Directed by Dominic Dromgoole
Michael Schimmel Center at Pace University
Opened Dec. 8, 2009 Closes Dec. 21, 2009 8 p.m.
Tues. thru Sat. 8 p.m., Sat. 2 p.m., Sun. 3 p.m. & 7 p.m.
Tickets: $25-$75 (212) 868-4444 or www.smarttix.com
Reviewed by Paulanne Simmons Dec. 12, 2009

London's Globe Theatre is back in New York City for the first time in four years with "Love's Labour's Lost" at the Michael Schimmel Center for the Arts at Pace University, where the show completes a two-month national tour.

The play is directed by Dominic Dromgoole, who succeeded Mark Rylance in 2005 as the company's artistic director. It features a cast of Shakespearean veterans who effortlessly handle the play's bawdy jokes and complicated wordplay.

Philip Cumbus is Ferdinand, King of Navarre, who convinces his three friends, Berowne (Trystan Gravelle), Longeville (William Mannering) and Dumaine (Jack Farthing), to foreswear women for an entire year so they can devote themselves to study. The plan is that the local gallant, the ridiculous Spaniard Don Adriano De Armado (the wonderful Paul Ready) and a country rustic named Costard (Fergal McElherron) , will entertain the men when they are not studying.

Unfortunately, both Armado and Costard have their own amorous pursuits. What's worse, no sooner have the king's reluctant friends taken their vows than they remember that the Princess of France (Michelle Terry) and her three ladies, Rosaline (Thomasin Rand), Maria (Jade Anouka) and Katherine (Sian Robins-Grace) are scheduled to visit Navarre's court as ambassadors from their own country.

Vows are surreptitiously broken. Love letters reach the wrong people. Identities are mistaken. And the usual Shakespearean havoc ensues. Youth is the time for love, Shakespeare seems to be saying, and it should not be wasted on philosophy and academics.

"Love's Labour's Lost" is not one of Shakespeare's most popular plays. It is filled with sophisticated allusions and intellectual references culminating in the play-within-a-play, The Pageant of the Nine Worthies. Even if the groundlings would have understood all this academic humor, much of it is inaccessible to a modern audience.

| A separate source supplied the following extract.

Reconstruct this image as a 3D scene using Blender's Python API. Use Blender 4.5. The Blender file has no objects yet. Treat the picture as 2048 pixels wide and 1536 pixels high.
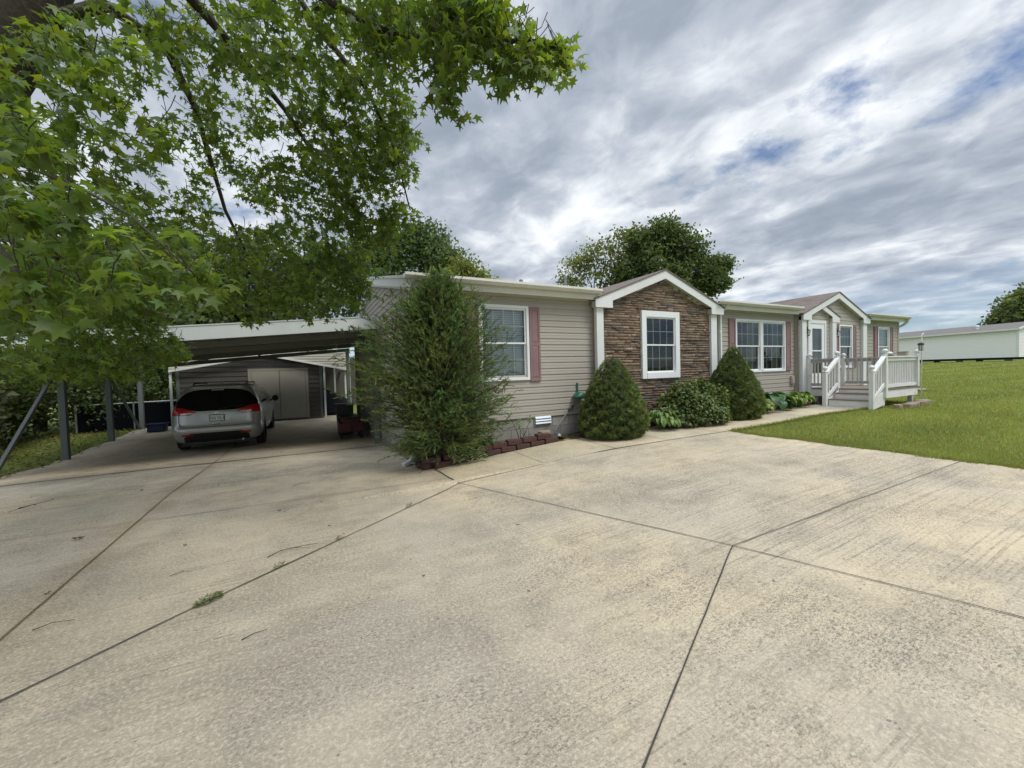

Dromgoole, however, has leaped over these hurdles by re-creating the Elizabethan world in a production that is pleasing to both the eye and ear. Set designer Jonathan Fensom has created an elegant royal court that is a fitting venue for Claire van Kampen's original music performed by Arngeir Hauksson and Benjamin Narvey on Baroque guitar, theorbo and percussion.

Shakespeare's Globe Theatre was founded by the American actor and director Sam Wanamaker, who in 1997 succeeded in building a replica of the Glove near its original site in London. Since that time the theater company has striven to present Shakespeare intelligently, energetically and as close to the original style as possible four hundred years later.

Many scholars believe "Love's Labour's Lost" was originally written for the students who frequented the Inns of Court and might have welcomed the play's message. How fitting it is that the comedy should now be performed at Pace University, where students are still faced with the choice of following their heart or hitting the books.